- Data extracted from a collection
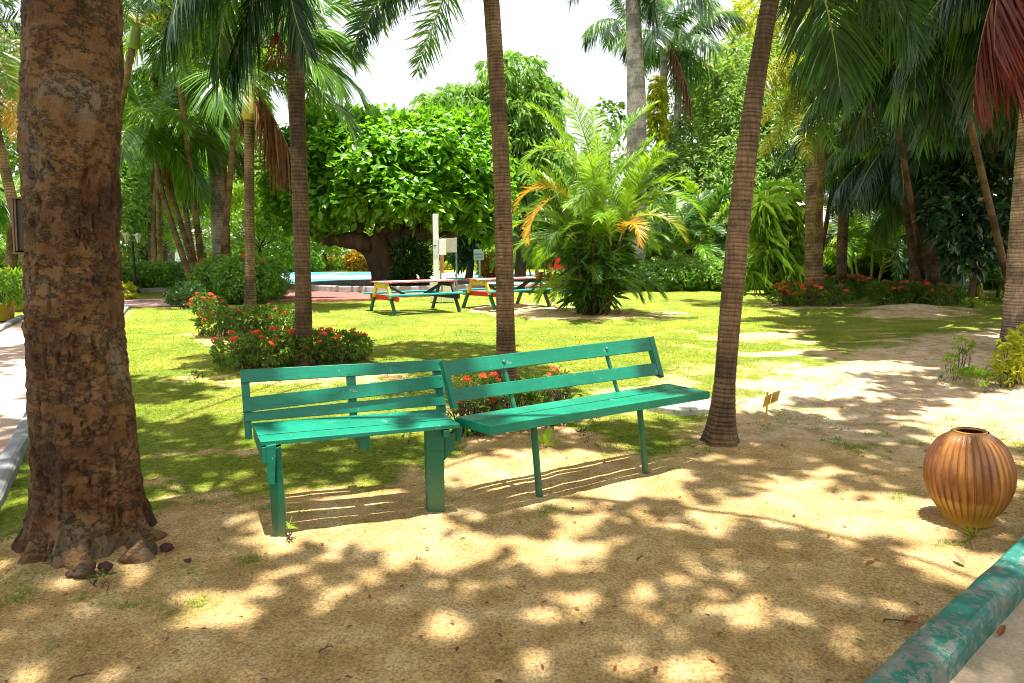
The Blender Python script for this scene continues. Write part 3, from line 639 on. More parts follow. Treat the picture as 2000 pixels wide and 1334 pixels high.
# flower head
def flower_mesh():
    r = np.random.default_rng(5); mb = MB()
    d = nrm(np.stack([r.normal(size=46), r.normal(size=46), np.abs(r.normal(size=46)) * .9 + .12], 1)); c = d * [1, 1, .62] * .045
    for k in range(4):
        th = k * np.pi / 2 + r.random(46) * .5; a = nrm(np.cross(d, [0.3, .2, 1.0])); b = np.cross(d, a)
        e = a * np.cos(th)[:, None] + b * np.sin(th)[:, None]; s = np.cross(d, e)
        tip = c + e * .016 + d * .002; v = np.stack([c, c + e * .009 - s * .005 + d * .003, tip, c + e * .009 + s * .005 + d * .003], 1).reshape(-1, 3)
        mb.add(v, np.arange(46)[:, None] * 4 + np.array([[0, 1, 2, 3]]))
    return mb.mesh('flower_cluster', M['red'])
FLOWER = flower_mesh()
def shrub(label, blobs, dens, k, L, W, mat, seed, flowers=0, fsc=1.0, fbias=None, stems=14, cat='shrub', name='shrub', group=None, inner=.3, spread=.75, lump=.22, up=.5, droop=.12, stemh=None, lsc=1.0, fpos=None, face=None):
    blobs = [(np.array(c, float), np.array(R if np.ndim(R) else (R, R, R), float)) for c, R in blobs]
    base = np.mean([b[0] for b in blobs], 0); base[2] = 0; t = thing(name, label, cat, base, group); r = np.random.default_rng(seed)
    C, A = blobpts(blobs, dens, seed, inner, lump=lump, zmin=.05, lsc=lsc)
    obj('foliage', leaves(C, A, k, L, W, spread, droop, seed + 1, MB(), up=up, face=face, jit=.15 if face is None else .5), mat, t, False, base)
    sb = MB()
    for c, R in blobs:
        for i in range(stems):
            a = r.random() * 6.28; q = r.random() ** .5 * .6; x, y = c[0] + math.cos(a) * q * R[0] * .8, c[1] + math.sin(a) * q * R[1] * .8
            e = np.array([c[0] + math.cos(a) * q * R[0] * 1.3, c[1] + math.sin(a) * q * R[1] * 1.3, c[2] + R[2] * (.3 + .5 * r.random())]); g0 = np.array([x, y, -.02]); mid = (g0 + e) / 2 + r.normal(size=3) * .03
            sb.tube(crom([g0, mid, e], 7), np.linspace(.009, .003, 7) * (.25 + 2.2 * R[2]), 5)
            for b in range(3):
                f0 = g0 + (e - g0) * r.uniform(.25, .7); f1 = f0 + np.array([r.normal() * .3, r.normal() * .3, .35]) * R * .8; sb.tube(crom([f0, (f0 + f1) / 2 + r.normal(size=3) * .01, f1], 5), np.linspace(.005, .002, 5) * (.25 + 2.2 * R[2]), 4)
    obj('stems', sb, M['twig'], t, True, base)
    m = 0; order = r.permutation(len(C))
    for i in order:
        if m >= flowers: break
        if fpos is not None:
            px, py = w2p(C[i][0], C[i][1], C[i][2])
            if not fpos(px, py, r): continue
        if A[i][2] < -.1 or (A[i][1] > .45 and A[i][2] < .5) : continue
        if fbias is not None and r.random() > fbias(C[i], A[i]): continue
        link('flower_cluster', FLOWER, t, C[i] + A[i] * L * .7 + [0, 0, L * .3] - base, (r.normal() * .3 - A[i][1] * .6, A[i][0] * .6, r.random() * 6), fsc * r.uniform(.65, 1.25)); m += 1
    return t
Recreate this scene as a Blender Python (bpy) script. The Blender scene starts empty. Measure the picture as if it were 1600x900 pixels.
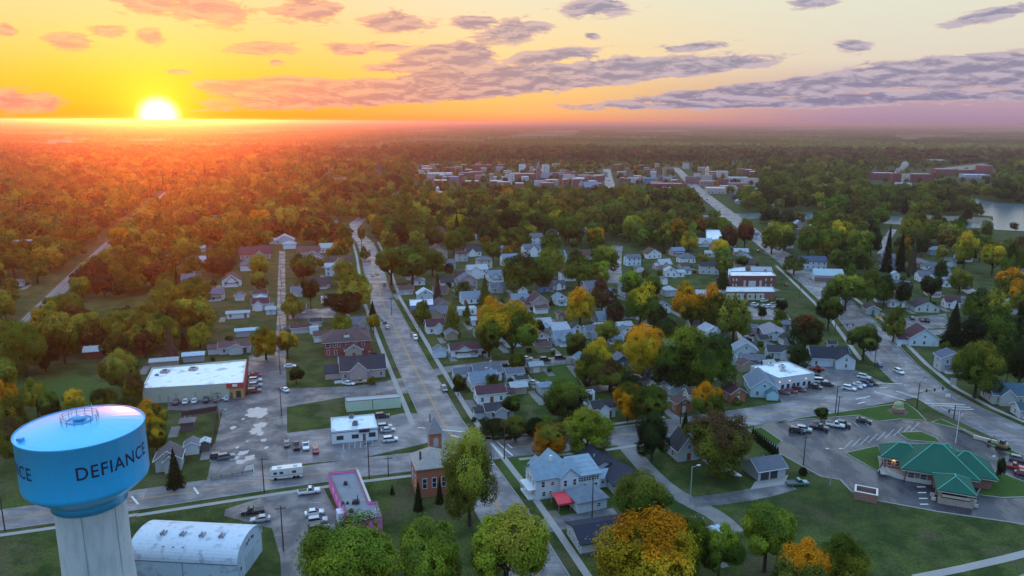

- TO BE DONE
Repeat the data exactly in full, omitting its pictures.

- THE COMPLETED TASK
The Blender Python script for this scene continues. Write part 3, from line 639 on. More parts follow. Treat the picture as 2000 pixels wide and 1334 pixels high.
# flower head
def flower_mesh():
    r = np.random.default_rng(5); mb = MB()
    d = nrm(np.stack([r.normal(size=46), r.normal(size=46), np.abs(r.normal(size=46)) * .9 + .12], 1)); c = d * [1, 1, .62] * .045
    for k in range(4):
        th = k * np.pi / 2 + r.random(46) * .5; a = nrm(np.cross(d, [0.3, .2, 1.0])); b = np.cross(d, a)
        e = a * np.cos(th)[:, None] + b * np.sin(th)[:, None]; s = np.cross(d, e)
        tip = c + e * .016 + d * .002; v = np.stack([c, c + e * .009 - s * .005 + d * .003, tip, c + e * .009 + s * .005 + d * .003], 1).reshape(-1, 3)
        mb.add(v, np.arange(46)[:, None] * 4 + np.array([[0, 1, 2, 3]]))
    return mb.mesh('flower_cluster', M['red'])
FLOWER = flower_mesh()
def shrub(label, blobs, dens, k, L, W, mat, seed, flowers=0, fsc=1.0, fbias=None, stems=14, cat='shrub', name='shrub', group=None, inner=.3, spread=.75, lump=.22, up=.5, droop=.12, stemh=None, lsc=1.0, fpos=None, face=None):
    blobs = [(np.array(c, float), np.array(R if np.ndim(R) else (R, R, R), float)) for c, R in blobs]
    base = np.mean([b[0] for b in blobs], 0); base[2] = 0; t = thing(name, label, cat, base, group); r = np.random.default_rng(seed)
    C, A = blobpts(blobs, dens, seed, inner, lump=lump, zmin=.05, lsc=lsc)
    obj('foliage', leaves(C, A, k, L, W, spread, droop, seed + 1, MB(), up=up, face=face, jit=.15 if face is None else .5), mat, t, False, base)
    sb = MB()
    for c, R in blobs:
        for i in range(stems):
            a = r.random() * 6.28; q = r.random() ** .5 * .6; x, y = c[0] + math.cos(a) * q * R[0] * .8, c[1] + math.sin(a) * q * R[1] * .8
            e = np.array([c[0] + math.cos(a) * q * R[0] * 1.3, c[1] + math.sin(a) * q * R[1] * 1.3, c[2] + R[2] * (.3 + .5 * r.random())]); g0 = np.array([x, y, -.02]); mid = (g0 + e) / 2 + r.normal(size=3) * .03
            sb.tube(crom([g0, mid, e], 7), np.linspace(.009, .003, 7) * (.25 + 2.2 * R[2]), 5)
            for b in range(3):
                f0 = g0 + (e - g0) * r.uniform(.25, .7); f1 = f0 + np.array([r.normal() * .3, r.normal() * .3, .35]) * R * .8; sb.tube(crom([f0, (f0 + f1) / 2 + r.normal(size=3) * .01, f1], 5), np.linspace(.005, .002, 5) * (.25 + 2.2 * R[2]), 4)
    obj('stems', sb, M['twig'], t, True, base)
    m = 0; order = r.permutation(len(C))
    for i in order:
        if m >= flowers: break
        if fpos is not None:
            px, py = w2p(C[i][0], C[i][1], C[i][2])
            if not fpos(px, py, r): continue
        if A[i][2] < -.1 or (A[i][1] > .45 and A[i][2] < .5) : continue
        if fbias is not None and r.random() > fbias(C[i], A[i]): continue
        link('flower_cluster', FLOWER, t, C[i] + A[i] * L * .7 + [0, 0, L * .3] - base, (r.normal() * .3 - A[i][1] * .6, A[i][0] * .6, r.random() * 6), fsc * r.uniform(.65, 1.25)); m += 1
    return t
Recreate this scene as a Blender Python (bpy) script. The Blender scene starts empty. Measure the picture as if it were 1600x900 pixels.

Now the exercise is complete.